Bogor, 16 Oktober 2024 — Sebuah insiden memalukan terjadi di lingkungan Dinas Komunikasi dan Informatika (Diskominfo) Kabupaten Bogor. Seorang pejabat berinisial SN diduga memperlakukan Ketua Lembaga Pers secara tidak pantas dalam sebuah pertemuan resmi, yang semula dijadwalkan untuk membahas kelengkapan dokumen pemberkasan.
Alih-alih berdialog secara profesional, sang pejabat justru memerintahkan Ketua Lembaga Pers meninggalkan ruangan tanpa alasan yang jelas.
Kejadian yang berlangsung di kantor Diskominfo tersebut sontak menuai sorotan publik. Banyak pihak menilai tindakan tersebut mencerminkan mentalitas feodal dalam birokrasi modern, dan bertentangan dengan semangat keterbukaan informasi yang selama ini digaungkan oleh pemerintah daerah.
Pelanggaran Etika dan Prinsip Pelayanan Publik
Menurut kronologi, Ketua Lembaga Pers telah melalui prosedur keamanan dan diarahkan oleh staf ke ruang pejabat yang memanggilnya. Namun sesampainya di sana, ia justru disambut dengan nada tinggi dan sikap arogan.
Tanpa dialog dan tanpa alasan yang rasional, pejabat SN meminta agar tamunya meninggalkan ruangan.
Tindakan ini jelas tidak sejalan dengan UU No. 25 Tahun 2009 tentang Pelayanan Publik, yang menegaskan hak warga untuk mendapatkan pelayanan yang santun, nondiskriminatif, dan bebas dari penyalahgunaan wewenang.
Selain itu, PP No. 96 Tahun 2012 mengatur bahwa penyelenggara layanan publik wajib menjunjung tinggi etika, sopan santun, serta menghormati hak setiap warga negara.
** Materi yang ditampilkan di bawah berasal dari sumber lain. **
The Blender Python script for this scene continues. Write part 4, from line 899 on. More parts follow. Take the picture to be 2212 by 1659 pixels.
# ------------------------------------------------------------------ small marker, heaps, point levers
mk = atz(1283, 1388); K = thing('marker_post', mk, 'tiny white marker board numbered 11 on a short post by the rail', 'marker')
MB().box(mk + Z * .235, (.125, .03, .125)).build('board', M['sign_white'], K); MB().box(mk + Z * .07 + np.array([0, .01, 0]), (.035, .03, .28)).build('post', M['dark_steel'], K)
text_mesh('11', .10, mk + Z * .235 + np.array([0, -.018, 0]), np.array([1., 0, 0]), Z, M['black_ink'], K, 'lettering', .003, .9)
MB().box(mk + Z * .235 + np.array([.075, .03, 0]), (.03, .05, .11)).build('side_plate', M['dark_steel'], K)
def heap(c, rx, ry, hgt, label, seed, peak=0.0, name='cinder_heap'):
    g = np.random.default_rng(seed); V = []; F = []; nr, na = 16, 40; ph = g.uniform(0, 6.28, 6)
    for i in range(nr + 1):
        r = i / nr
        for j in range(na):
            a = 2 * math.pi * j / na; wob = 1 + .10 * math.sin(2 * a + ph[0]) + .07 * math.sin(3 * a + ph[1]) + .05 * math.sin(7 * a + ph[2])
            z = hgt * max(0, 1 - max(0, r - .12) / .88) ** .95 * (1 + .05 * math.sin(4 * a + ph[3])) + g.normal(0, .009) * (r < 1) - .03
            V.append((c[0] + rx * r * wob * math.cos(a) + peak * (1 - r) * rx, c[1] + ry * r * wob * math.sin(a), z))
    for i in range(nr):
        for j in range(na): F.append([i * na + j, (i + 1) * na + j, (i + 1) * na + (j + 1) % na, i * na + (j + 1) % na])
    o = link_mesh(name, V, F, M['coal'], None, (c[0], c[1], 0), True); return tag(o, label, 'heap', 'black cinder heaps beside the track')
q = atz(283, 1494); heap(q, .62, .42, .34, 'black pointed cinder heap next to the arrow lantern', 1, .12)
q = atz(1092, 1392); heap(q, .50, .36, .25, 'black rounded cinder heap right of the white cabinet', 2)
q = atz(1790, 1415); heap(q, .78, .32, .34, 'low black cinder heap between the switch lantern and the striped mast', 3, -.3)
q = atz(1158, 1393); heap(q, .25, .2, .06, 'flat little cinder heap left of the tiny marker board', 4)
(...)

Dengan demikian, tindakan pejabat Diskominfo tersebut bukan sekadar pelanggaran moral, tetapi juga indikasi maladministrasi sebagaimana dimaksud dalam kewenangan Ombudsman Republik Indonesia.
Diskominfo Harus Dievaluasi
Sebagai lembaga yang menjadi tulang punggung komunikasi publik Pemerintah Kabupaten Bogor, Diskominfo semestinya menjadi teladan dalam keterbukaan, pelayanan prima, dan komunikasi publik yang beretika.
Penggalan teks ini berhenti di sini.